Ma non è neanche l’ignoranza o l’indisciplina degli
alunni l’aspetto peggiore della scuola media del 2014. Già nella seconda
settimana, a fine settembre, mi è capitato di entrare in aula e trovarla vuota:
i ragazzi, a mia insaputa, erano andati a un “campo scuola sportivo”, una
settimana presso un centro sportivo in una non indimenticabile località del sud
Italia. E per tutto il trimestre, malgrado l’accelerazione dei tempi che esso
comporta rispetto al classico quadrimestre, mi sono trovato classi in uscita
per teatri, chiese, mostre, convegni, pellegrinaggi, attività di giardinaggio,
open-day di altre scuole e chi più ne ha più ne metta. Potendo farlo avevo
infatti scelto, come sede dell’anno di straordinariato, una scuola “di buona
fama”: e “buona fama”, come ho imparato a mie spese, significa una scuola che
offre di tutto e di più tra le attività cosiddette “extra-curricolari”. Niente
di male portare i ragazzi fuori quando l’avanzamento delle normali attività didattiche
è a posto, le competenze sono raggiunte, il livello della classe è buono. Ma
oggi la gita, anzi l’uscita didattica, è diventata un diritto dei ragazzi,
qualunque sia la loro preparazione e qualunque sia lo stato di avanzamento del
“programma” (parola innominabile) che il professore ha deciso di svolgere.
L’importanza data a gite, attività teatrali, concorsi,
gare matematiche, pesche di solidarietà e via danzando va di pari passo all'irrilevanza che stanno via via assumendo l’insegnamento e l’apprendimento.

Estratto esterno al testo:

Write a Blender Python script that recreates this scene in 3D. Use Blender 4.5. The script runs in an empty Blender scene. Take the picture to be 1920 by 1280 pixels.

I ragazzi devono essere motivati, coinvolti, divertiti più che invogliati allo
studio: in poche parole vanno intrattenuti per le sei ore, e poco importa di
quanto riescano a imparare. Avendo due ore a settimane per classe, spesso in un
solo giorno, mi è capitato di perdere fino a 6-7 ore di insegnamento sulle 26
totali previste nel primo trimestre, cioè quasi 1/4. Ho gentilmente fatto
qualche rimostranza in merito al dirigente scolastico, che mi ha risposto con
una domanda: ma per tuo figlio preferiresti che perdesse una uscita didattica o
due ore di tecnologia? Questo è l’andazzo, che coinvolge anche i presidi: la
scuola deve essere appetitosa per l’utenza, quindi presentare una amplissima
offerta didattica e non, divertire e non punire, svagare più che insegnare,
essere luccicante e piena di mostrini più che essere autorevole, solida e
SERIA. Del resto la collega che mi aveva preceduto aveva un metodo coerente con
questa impostazione: nessuno studio teorico o esperienza informatica (pur previsti
dalle Indicazioni Nazionali), ma solo disegni, disegni facili, valutati con
grande generosità, svolti nelle due ore settimanali in classe al ritmo della
musica ascoltata dai ragazzi nelle loro cuffiette. Il mio tentativo di essere
serio, di portare i miei alunni a un livello accettabile alle superiori,
malgrado tutta la mia inesperienza e le mie difficoltà, appare anche a me
stesso patetico, tanto più se rapportato alla scarsa rilevanza che viene
attribuita alla materia che insegno.
Mi scuso per essermi dilungato, ma era un racconto che
mi sentivo di dover fare, ben più importante delle mie difficoltà nell'insegnamento, delle mie ore spese a preparare lezioni e a correggere
compiti e disegni, dei resoconti di surreali consigli di classe e così via.”